-- Start GIVEN INFORMATION --

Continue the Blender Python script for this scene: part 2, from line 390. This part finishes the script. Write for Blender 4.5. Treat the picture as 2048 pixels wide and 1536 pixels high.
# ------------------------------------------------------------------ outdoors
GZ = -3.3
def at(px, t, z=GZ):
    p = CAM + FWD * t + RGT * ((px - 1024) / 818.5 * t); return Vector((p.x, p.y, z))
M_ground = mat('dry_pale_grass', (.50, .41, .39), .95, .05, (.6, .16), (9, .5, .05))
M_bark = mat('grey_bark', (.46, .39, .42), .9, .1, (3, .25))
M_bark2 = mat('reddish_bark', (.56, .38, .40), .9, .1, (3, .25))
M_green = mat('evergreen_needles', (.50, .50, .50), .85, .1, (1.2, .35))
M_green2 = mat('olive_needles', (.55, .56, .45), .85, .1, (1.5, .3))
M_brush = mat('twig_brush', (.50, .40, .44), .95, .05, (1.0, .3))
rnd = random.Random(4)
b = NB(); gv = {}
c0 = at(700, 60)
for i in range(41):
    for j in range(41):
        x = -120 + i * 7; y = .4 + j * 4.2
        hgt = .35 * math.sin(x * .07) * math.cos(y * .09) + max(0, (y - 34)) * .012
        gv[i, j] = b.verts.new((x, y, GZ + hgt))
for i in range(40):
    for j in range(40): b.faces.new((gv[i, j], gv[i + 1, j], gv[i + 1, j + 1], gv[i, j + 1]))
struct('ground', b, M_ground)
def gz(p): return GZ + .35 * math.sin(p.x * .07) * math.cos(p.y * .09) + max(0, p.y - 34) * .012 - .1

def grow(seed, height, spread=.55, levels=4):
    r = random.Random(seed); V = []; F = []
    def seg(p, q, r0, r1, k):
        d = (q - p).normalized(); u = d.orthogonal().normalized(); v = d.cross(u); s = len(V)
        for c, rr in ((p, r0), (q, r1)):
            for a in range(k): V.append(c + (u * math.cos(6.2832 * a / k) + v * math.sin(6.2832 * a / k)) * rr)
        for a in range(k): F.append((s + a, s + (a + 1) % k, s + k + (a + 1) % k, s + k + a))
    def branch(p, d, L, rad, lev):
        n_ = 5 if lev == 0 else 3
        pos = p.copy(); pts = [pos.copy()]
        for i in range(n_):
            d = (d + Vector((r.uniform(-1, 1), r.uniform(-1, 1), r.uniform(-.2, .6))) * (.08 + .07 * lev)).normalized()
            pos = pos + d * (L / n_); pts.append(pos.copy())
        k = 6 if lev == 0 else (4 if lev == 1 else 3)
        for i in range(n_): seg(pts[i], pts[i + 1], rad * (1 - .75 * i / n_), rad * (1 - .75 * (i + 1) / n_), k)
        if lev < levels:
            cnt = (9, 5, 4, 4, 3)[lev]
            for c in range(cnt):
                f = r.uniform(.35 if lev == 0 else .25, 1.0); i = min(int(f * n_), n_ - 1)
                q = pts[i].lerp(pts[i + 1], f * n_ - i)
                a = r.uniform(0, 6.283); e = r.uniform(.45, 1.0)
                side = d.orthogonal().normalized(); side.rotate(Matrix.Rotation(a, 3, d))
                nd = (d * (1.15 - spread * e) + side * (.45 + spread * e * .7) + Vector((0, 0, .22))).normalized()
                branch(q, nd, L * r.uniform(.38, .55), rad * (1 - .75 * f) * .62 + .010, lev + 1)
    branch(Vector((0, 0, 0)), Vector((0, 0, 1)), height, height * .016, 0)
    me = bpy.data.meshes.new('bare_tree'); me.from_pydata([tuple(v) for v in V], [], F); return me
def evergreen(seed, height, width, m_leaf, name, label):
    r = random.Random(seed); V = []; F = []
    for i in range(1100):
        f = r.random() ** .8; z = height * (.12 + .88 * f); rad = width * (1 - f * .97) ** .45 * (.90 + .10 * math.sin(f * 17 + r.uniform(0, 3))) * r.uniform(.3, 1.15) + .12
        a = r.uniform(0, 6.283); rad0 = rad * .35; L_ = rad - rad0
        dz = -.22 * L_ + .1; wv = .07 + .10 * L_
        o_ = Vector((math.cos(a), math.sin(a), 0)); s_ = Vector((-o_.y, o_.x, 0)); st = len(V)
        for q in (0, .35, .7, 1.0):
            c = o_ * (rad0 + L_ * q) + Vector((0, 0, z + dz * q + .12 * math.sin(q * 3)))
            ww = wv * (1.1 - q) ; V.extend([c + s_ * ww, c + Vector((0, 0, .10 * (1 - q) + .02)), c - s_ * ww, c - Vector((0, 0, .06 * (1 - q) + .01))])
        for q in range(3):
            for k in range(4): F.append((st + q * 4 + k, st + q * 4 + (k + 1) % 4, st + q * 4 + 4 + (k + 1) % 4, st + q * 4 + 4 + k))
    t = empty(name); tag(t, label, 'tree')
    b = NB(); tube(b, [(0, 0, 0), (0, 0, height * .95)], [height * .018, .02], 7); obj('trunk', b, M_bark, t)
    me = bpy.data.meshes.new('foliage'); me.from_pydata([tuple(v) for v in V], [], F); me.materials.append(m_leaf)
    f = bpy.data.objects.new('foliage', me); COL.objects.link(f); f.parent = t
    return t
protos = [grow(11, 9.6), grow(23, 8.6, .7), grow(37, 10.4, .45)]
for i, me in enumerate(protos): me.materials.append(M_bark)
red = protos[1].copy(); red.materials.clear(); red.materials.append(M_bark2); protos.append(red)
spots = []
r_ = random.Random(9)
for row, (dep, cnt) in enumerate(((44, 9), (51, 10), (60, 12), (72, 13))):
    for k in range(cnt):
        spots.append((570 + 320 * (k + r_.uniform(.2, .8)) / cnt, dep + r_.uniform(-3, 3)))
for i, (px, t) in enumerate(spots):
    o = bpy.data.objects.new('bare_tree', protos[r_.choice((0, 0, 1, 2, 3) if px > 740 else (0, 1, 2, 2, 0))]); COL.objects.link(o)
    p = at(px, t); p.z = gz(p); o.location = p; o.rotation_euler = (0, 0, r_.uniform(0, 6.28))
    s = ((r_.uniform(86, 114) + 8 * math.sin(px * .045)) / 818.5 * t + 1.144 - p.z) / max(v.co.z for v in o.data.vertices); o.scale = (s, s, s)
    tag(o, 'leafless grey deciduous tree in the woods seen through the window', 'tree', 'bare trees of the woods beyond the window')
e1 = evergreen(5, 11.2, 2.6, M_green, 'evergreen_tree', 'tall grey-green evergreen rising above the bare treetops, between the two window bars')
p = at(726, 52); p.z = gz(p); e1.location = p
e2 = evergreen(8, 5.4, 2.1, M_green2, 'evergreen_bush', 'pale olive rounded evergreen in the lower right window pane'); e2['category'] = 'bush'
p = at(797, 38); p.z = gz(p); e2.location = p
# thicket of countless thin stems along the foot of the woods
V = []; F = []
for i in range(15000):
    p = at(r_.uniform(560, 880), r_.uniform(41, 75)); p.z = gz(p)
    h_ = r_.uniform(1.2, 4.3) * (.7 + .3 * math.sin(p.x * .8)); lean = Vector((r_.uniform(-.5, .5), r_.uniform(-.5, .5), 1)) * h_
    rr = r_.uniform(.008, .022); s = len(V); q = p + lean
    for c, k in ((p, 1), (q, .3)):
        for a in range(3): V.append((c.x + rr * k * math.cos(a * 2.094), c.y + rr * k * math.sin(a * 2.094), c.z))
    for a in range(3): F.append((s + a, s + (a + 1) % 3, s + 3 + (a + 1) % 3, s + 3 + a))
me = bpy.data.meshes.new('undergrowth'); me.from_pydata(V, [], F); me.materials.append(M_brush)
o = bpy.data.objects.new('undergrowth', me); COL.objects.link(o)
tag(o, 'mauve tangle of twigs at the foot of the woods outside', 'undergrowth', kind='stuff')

-- End GIVEN INFORMATION --

== PROBLEM TO SOLVE ==
Set down each line of the material verbatim, from the first line through the line that contains "def gz(p): return".

== TASK RESULT ==
Continue the Blender Python script for this scene: part 2, from line 390. This part finishes the script. Write for Blender 4.5. Treat the picture as 2048 pixels wide and 1536 pixels high.
# ------------------------------------------------------------------ outdoors
GZ = -3.3
def at(px, t, z=GZ):
    p = CAM + FWD * t + RGT * ((px - 1024) / 818.5 * t); return Vector((p.x, p.y, z))
M_ground = mat('dry_pale_grass', (.50, .41, .39), .95, .05, (.6, .16), (9, .5, .05))
M_bark = mat('grey_bark', (.46, .39, .42), .9, .1, (3, .25))
M_bark2 = mat('reddish_bark', (.56, .38, .40), .9, .1, (3, .25))
M_green = mat('evergreen_needles', (.50, .50, .50), .85, .1, (1.2, .35))
M_green2 = mat('olive_needles', (.55, .56, .45), .85, .1, (1.5, .3))
M_brush = mat('twig_brush', (.50, .40, .44), .95, .05, (1.0, .3))
rnd = random.Random(4)
b = NB(); gv = {}
c0 = at(700, 60)
for i in range(41):
    for j in range(41):
        x = -120 + i * 7; y = .4 + j * 4.2
        hgt = .35 * math.sin(x * .07) * math.cos(y * .09) + max(0, (y - 34)) * .012
        gv[i, j] = b.verts.new((x, y, GZ + hgt))
for i in range(40):
    for j in range(40): b.faces.new((gv[i, j], gv[i + 1, j], gv[i + 1, j + 1], gv[i, j + 1]))
struct('ground', b, M_ground)
def gz(p): return GZ + .35 * math.sin(p.x * .07) * math.cos(p.y * .09) + max(0, p.y - 34) * .012 - .1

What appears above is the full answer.